Rachida Dati est la deuxième d'une fratrie de douze enfants, issue d'une famille modeste et de l'immigration. Ministre de la Justice entre mai 2007 et juin 2009, elle a été la première femme maghrébine à occuper un poste régalien en France. Alors, même si elle évite souvent d'évoquer son parcours –social ou académique–, celui-ci reste tout de même exceptionnel au sein de sa famille politique. «À un moment donné, la droite parisienne a douté de sa capacité à la représenter. Et c'est par les élections qu'elle a conquis sa légitimité.»
L'image de «combattante» est ainsi celle par laquelle Rachida Dati serait identifiée dans l'imaginaire collectif, selon Bruno Cautrès. «Quand on la voit faire ses passes d'armes contre Anne Hidalgo au Conseil de Paris, il y a sûrement, au-delà des prises de position sincères, une volonté de réactiver l'image de combattante qui est la sienne.»
De la difficulté de se faire entendre dans les médias
Du «Vous n'avez pas le monopole du cœur» de Valéry Giscard d'Estaing en 1974 à l'anaphore du «Moi président» de François Hollande en 2012, les «petites phrases» ont toujours fait partie du débat politique.

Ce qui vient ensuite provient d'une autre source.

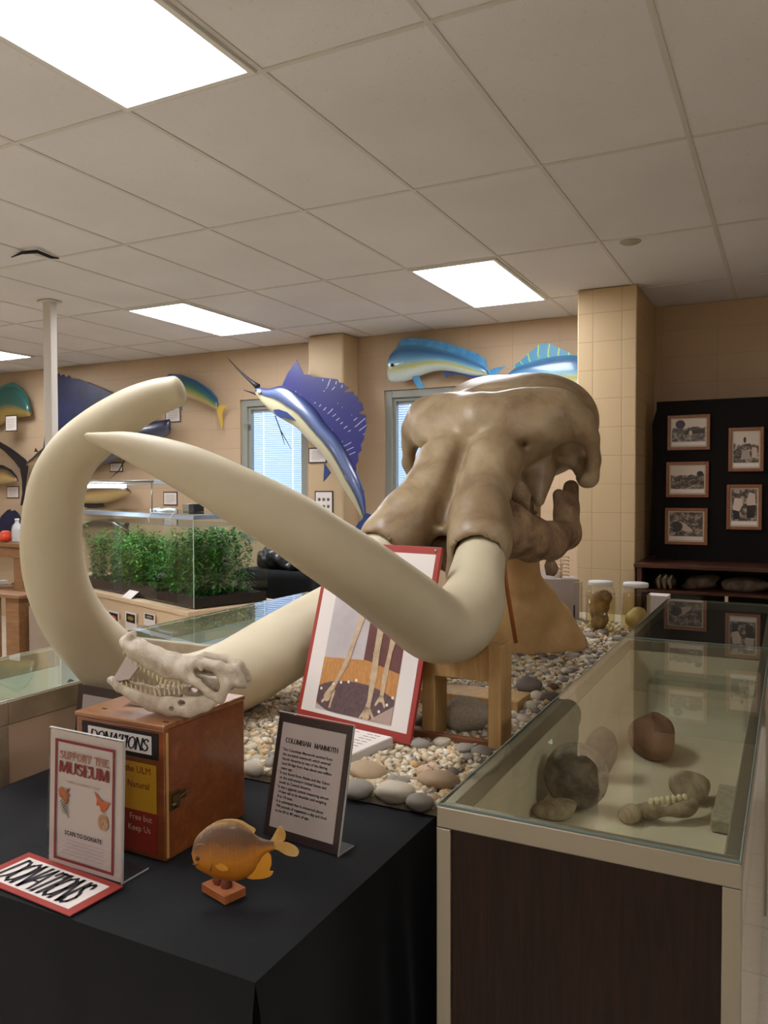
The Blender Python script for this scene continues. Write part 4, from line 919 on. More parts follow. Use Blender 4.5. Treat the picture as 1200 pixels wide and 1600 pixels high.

Néanmoins, dans un dispositif médiatique de plus en plus friand de ces formules qui sauront faire parler d'elles, la parole politique peine à se faire entendre.
Sur les plateaux, la prime est parfois donnée à celles et ceux qui sauront être de «bon clients», c'est-à-dire réussir à imprimer leur message en quelques mots simples et forts. «Si on prend un peu de champ, c'est une marque de l'air du temps, explique Bruno Cautrès. Dans un moment où il y a de plus en plus de canaux d'information et de diffusion et où la parole politique semble en perte de vitesse, il y a une volonté des personnalités politiques de s'exprimer à travers des métaphores qui pourront parler au plus grand nombre.»
Mais si la punchline tente de capter notre attention, elle peut parfois se retourner contre celui ou celle qui la lance. Ce fut le cas lorsque Valérie Pécresse annonça vouloir «ressortir le Kärcher de la cave» en janvier 2022, lors de la campagne de la dernière présidentielle. «C'est une manière d'utiliser un symbole fort [Nicolas Sarkozy alors ministre de l'Intérieur en juin 2005 à La Courneuve (Seine-Saint-Denis), ndlr] pour rappeler son attachement à une famille politique… Le problème dans tout ça, c'est que Nicolas Sarkozy ne lui a clairement pas rendu la pareille, c'est le moins que l'on puisse dire!»
L'importance de plus en plus grande que nous accordons à la punchline dans la sphère politique et médiatique pourrait ainsi nous interroger d'un point de vue démocratique. «Dans les débats, les règles de la civilité sont de moins en moins respectées, alerte Bruno Cautrès. On est face à une parole politique de plus en plus décrédibilisée et démonétisée. Il y a un risque que le politique devienne simplement un “entertainer”.»